Traveling with my old friend and colleague Ed Enns was a joy. Eds tenacity to the ministry is a blessing. He is a walking epistle of 1 Cor 15:58 Therefore, my beloved brethren, be ye stedfast, unmoveable, always abounding in the work of the Lord, forasmuch as ye know that your labour is not in vain in the Lord.

During my travels through Ghana I met four young men who had come through the SFMI training in recent years. They were ministering in Ghana and preparing to move into the northern region of Ghana where the Gospel has not been widely communicated. Jim and Fran Lucas along with their granddaughter Janelle were faithfully laboring in the His Mission training center. They were laboring, but are also a result of others labors. I know some of those who labored for them and with them; the labor is not in vain. The Voetberg family was spoken of often as I visited the Africans in Ghana and Togo.

As Ed and I traveled to Togo we met with Emanuel Kangni and Nat Abimbola, and many others who labor for Jesus and His kingdom. They labor but I know people who labored in their lives. The labor is not in vain.

The ministry of Ethnos Mission from Nigeria is a blessing, as West African nationals press to the unreached people that lay just south of the Sahara desert. They call it the 10/15 window. Ed Enns calls it the Bibleless belt. Whatever we call it, it is a ministry that begs for labor.

In grade school I remember a story of Johnny Appleseed. A man who sowed apple seeds in Americas new frontiers. A google search taught me a lot more about the man, but the patience and tenacity of him still impress me. It takes a long time for an apple seed to make a producing apple tree.

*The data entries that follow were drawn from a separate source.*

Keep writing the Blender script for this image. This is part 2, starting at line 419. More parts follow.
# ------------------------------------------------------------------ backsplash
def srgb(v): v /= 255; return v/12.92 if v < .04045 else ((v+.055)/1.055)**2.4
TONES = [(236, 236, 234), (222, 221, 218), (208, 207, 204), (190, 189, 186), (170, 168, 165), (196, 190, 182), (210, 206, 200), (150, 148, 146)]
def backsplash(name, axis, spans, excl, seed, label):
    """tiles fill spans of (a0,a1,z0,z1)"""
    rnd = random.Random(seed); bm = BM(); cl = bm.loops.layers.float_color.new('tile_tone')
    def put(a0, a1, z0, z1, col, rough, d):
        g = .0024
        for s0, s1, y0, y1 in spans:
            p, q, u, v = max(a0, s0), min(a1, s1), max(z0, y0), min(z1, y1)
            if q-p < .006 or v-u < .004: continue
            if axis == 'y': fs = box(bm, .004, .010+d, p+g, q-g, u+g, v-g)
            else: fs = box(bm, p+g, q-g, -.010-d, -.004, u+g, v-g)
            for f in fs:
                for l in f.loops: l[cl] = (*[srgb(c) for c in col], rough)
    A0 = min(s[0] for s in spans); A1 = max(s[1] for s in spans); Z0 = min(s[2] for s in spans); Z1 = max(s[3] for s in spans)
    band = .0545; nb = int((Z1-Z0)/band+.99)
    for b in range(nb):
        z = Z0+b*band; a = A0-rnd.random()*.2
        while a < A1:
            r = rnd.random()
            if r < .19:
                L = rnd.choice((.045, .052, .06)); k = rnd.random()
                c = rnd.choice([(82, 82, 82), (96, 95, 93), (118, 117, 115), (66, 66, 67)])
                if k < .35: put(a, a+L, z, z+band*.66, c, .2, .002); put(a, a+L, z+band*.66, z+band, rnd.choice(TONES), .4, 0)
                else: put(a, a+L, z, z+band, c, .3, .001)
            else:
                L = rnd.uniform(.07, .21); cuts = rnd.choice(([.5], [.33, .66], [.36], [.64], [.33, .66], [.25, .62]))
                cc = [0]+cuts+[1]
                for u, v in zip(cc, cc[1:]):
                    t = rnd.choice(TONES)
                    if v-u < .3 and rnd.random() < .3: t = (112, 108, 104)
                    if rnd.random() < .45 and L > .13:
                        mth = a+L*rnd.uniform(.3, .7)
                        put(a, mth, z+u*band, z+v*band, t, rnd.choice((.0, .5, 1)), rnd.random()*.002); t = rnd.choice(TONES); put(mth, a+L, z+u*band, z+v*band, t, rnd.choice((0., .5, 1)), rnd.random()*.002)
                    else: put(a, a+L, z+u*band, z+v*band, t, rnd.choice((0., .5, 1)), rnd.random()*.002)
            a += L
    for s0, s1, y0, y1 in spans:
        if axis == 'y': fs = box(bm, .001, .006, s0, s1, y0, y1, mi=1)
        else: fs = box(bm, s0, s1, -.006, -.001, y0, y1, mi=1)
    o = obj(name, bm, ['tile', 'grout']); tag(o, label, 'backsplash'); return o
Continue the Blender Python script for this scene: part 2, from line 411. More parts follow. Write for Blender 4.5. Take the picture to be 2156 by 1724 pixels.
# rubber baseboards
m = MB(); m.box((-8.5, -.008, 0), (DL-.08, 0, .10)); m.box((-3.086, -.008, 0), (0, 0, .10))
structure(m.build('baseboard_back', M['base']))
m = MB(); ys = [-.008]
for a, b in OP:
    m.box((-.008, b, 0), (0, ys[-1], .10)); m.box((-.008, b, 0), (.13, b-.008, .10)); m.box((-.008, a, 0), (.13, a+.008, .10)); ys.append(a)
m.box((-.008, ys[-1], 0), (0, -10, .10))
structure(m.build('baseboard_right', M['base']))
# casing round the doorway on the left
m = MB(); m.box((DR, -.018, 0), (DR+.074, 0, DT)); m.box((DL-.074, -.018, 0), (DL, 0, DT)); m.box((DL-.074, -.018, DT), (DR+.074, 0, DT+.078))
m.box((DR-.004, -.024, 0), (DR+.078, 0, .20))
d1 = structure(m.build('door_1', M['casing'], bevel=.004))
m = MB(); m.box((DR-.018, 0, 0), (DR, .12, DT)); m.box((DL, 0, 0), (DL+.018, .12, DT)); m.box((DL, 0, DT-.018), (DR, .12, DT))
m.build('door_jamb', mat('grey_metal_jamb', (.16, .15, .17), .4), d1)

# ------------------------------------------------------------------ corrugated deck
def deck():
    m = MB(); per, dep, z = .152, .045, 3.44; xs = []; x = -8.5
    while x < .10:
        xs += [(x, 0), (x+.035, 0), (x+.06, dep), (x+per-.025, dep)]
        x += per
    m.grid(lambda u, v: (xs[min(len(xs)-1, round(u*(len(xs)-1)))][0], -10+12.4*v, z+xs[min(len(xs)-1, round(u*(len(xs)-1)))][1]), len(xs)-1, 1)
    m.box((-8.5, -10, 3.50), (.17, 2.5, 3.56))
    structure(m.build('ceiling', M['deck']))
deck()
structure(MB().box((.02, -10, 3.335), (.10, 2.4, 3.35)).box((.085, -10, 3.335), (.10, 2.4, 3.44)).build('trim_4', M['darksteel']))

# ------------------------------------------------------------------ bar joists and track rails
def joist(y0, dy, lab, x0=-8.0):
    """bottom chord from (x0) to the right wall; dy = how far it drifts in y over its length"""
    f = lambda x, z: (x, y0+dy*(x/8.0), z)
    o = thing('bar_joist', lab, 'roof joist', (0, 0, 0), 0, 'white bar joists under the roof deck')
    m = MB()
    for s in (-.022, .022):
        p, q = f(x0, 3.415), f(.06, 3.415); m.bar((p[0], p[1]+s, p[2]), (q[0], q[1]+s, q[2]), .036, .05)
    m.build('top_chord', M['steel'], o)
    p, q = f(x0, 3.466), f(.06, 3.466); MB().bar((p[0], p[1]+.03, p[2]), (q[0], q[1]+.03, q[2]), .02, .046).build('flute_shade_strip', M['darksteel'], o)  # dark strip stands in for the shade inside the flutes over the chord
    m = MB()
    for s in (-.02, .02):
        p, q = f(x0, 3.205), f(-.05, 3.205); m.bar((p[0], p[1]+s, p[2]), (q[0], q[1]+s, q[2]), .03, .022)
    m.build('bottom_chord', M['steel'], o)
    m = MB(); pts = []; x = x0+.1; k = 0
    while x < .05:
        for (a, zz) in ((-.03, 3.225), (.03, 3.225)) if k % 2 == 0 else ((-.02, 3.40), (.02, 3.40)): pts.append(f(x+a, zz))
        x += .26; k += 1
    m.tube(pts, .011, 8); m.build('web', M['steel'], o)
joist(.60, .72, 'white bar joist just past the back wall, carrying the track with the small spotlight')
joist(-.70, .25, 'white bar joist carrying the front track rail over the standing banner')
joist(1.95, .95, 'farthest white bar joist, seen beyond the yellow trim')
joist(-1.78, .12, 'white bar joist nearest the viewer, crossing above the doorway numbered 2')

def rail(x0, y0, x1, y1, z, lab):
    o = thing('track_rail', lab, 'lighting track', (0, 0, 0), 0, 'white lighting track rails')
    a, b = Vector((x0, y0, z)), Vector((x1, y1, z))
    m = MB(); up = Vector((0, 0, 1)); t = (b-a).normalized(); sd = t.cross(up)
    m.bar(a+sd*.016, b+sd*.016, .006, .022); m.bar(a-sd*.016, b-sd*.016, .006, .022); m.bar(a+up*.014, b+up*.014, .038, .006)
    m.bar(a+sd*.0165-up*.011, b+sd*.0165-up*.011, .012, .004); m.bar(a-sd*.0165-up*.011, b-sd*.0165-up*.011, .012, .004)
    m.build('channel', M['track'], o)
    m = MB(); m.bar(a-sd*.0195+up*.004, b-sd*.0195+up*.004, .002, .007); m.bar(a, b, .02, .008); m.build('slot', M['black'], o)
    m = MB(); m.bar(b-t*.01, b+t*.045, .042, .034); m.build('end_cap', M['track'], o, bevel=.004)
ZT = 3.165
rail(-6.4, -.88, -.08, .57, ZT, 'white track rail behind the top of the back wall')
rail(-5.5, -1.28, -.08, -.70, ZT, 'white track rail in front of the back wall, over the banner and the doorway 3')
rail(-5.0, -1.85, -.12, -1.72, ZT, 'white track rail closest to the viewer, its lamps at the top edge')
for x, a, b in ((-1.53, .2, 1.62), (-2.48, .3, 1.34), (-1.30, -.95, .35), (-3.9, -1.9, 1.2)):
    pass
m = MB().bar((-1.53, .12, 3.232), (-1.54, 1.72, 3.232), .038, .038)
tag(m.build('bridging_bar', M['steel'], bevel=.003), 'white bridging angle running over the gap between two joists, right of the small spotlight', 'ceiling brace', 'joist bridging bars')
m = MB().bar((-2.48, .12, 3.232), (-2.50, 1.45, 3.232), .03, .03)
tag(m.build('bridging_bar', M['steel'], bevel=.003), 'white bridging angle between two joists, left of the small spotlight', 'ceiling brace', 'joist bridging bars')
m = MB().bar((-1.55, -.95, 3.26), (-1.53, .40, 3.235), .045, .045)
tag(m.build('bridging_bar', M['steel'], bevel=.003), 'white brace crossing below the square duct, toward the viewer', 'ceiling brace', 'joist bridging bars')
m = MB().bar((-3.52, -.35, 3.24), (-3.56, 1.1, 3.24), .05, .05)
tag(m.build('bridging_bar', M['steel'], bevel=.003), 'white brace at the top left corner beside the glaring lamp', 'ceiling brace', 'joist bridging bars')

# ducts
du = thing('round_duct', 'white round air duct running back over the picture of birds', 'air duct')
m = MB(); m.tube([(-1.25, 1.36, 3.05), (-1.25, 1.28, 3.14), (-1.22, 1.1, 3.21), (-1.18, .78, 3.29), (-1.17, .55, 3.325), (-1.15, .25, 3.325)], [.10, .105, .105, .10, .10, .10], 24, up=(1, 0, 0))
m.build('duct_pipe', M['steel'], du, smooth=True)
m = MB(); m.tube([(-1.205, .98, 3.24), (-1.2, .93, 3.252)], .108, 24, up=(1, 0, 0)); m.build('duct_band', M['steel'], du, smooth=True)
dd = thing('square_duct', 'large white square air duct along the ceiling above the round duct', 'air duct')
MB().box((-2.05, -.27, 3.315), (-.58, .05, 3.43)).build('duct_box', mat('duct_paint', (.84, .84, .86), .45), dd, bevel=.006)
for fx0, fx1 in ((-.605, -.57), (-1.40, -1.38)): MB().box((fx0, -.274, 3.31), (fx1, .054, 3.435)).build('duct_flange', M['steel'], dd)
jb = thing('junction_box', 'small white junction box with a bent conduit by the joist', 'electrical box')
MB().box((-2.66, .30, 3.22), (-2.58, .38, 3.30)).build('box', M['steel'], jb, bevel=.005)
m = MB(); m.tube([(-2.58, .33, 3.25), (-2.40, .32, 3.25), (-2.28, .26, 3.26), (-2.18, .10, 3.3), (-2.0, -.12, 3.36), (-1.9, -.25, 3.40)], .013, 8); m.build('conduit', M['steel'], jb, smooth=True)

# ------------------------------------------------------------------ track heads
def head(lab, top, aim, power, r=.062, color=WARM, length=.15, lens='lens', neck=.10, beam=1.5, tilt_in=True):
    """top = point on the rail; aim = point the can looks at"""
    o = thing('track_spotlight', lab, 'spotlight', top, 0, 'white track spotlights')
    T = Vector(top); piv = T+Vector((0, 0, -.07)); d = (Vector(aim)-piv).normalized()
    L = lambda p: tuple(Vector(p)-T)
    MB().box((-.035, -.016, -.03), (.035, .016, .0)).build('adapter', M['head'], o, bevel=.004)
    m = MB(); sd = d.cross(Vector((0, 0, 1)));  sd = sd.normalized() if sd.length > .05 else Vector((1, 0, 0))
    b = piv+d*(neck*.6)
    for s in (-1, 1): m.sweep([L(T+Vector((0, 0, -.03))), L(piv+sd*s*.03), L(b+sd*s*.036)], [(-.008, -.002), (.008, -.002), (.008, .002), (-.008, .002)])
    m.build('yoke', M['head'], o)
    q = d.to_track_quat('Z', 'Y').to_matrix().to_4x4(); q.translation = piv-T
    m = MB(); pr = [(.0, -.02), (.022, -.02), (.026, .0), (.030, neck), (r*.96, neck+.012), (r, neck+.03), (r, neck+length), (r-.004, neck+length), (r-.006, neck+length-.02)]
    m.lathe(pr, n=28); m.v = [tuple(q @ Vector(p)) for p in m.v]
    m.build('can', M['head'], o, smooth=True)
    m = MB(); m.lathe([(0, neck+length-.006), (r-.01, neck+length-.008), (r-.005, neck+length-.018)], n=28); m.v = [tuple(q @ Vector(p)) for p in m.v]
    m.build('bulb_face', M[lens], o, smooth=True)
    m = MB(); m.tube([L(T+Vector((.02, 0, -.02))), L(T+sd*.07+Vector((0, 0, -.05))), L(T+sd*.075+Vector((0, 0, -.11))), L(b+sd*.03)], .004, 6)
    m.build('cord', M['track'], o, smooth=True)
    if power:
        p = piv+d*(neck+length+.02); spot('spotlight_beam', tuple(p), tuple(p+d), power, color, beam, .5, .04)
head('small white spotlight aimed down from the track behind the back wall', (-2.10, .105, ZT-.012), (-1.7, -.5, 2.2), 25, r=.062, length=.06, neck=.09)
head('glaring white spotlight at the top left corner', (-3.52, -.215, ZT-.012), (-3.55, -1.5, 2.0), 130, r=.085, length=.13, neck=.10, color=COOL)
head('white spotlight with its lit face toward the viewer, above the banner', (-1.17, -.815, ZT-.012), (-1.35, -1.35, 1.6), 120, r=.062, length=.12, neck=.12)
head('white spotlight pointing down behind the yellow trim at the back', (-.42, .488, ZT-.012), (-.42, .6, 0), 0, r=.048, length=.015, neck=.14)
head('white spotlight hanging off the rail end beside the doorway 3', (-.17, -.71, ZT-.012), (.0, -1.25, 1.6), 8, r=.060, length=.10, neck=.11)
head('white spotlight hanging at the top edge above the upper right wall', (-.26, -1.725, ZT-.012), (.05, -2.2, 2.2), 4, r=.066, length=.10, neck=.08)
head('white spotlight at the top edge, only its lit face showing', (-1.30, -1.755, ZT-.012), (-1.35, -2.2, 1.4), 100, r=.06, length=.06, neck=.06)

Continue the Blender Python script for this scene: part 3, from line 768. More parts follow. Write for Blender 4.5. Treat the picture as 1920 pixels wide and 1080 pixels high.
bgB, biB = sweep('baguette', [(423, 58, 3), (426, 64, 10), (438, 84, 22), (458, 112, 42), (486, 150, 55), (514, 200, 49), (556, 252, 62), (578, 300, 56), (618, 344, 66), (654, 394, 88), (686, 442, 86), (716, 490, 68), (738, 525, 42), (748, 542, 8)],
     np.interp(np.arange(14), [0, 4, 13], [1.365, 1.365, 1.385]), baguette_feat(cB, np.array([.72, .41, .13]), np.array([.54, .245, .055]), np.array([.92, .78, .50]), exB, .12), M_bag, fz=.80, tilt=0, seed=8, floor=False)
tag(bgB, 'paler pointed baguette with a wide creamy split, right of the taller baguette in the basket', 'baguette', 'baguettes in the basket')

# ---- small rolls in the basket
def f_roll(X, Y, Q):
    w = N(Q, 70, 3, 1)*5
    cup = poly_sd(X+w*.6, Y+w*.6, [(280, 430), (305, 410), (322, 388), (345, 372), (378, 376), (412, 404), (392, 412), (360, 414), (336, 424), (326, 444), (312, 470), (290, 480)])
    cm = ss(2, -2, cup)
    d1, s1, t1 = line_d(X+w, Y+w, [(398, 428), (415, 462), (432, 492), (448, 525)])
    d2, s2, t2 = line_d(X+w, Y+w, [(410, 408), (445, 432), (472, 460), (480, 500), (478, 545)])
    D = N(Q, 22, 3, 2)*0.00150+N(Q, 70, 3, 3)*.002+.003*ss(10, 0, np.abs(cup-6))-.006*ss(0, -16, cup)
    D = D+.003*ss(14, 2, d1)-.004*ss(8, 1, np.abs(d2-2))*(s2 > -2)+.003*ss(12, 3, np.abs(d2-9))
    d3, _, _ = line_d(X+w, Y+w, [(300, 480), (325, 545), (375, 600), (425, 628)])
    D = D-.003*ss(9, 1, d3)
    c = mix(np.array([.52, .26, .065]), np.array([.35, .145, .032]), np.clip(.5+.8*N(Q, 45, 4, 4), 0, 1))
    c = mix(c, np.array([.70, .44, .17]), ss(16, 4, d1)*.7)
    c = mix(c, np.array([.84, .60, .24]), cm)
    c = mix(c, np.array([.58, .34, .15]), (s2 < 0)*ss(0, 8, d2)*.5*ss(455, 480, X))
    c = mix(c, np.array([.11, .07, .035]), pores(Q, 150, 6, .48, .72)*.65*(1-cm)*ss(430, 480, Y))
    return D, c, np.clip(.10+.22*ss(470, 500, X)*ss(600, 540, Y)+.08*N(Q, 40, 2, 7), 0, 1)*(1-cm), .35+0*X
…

I came back from Ghana and Togo with a new appreciation of Heb 10:34-39.

For ye had compassion of me in my bonds, and took joyfully the spoiling of your goods, knowing in yourselves that ye have in heaven a better and an enduring substance. Cast not away therefore your confidence, which hath great recompence of reward. For ye have need of patience, that, after ye have done the will of God, ye might receive the promise. For yet a little while, and he that shall come will come, and will not tarry. Now the just shall live by faith: but if any man draw back, my soul shall have no pleasure in him. But we are not of them who draw back unto perdition; but of them that believe to the saving of the soul.

I had a brief time in the Dagomba tribe. The elders wanted me to stay, and I wanted to stay longer, but a schedule was set that I needed to keep. Next time, I will stay longer. I was not able to contact Hovare, but went to the Ghana/Ivory Coast border on the proposed day we were to meet. He was not there but I did have a providential meeting with a man who knew me and Hovare. He was able to carry my greetings and messages to Hovare.

During my trip I received encouragement from the US embassy in Ivory Coast concerning the rebel leader in the northern area where I work. The embassy talked to the warlord on my behalf and it sounds like the meeting went well. I hope that the contact will reign in some of the lawlessness in the region.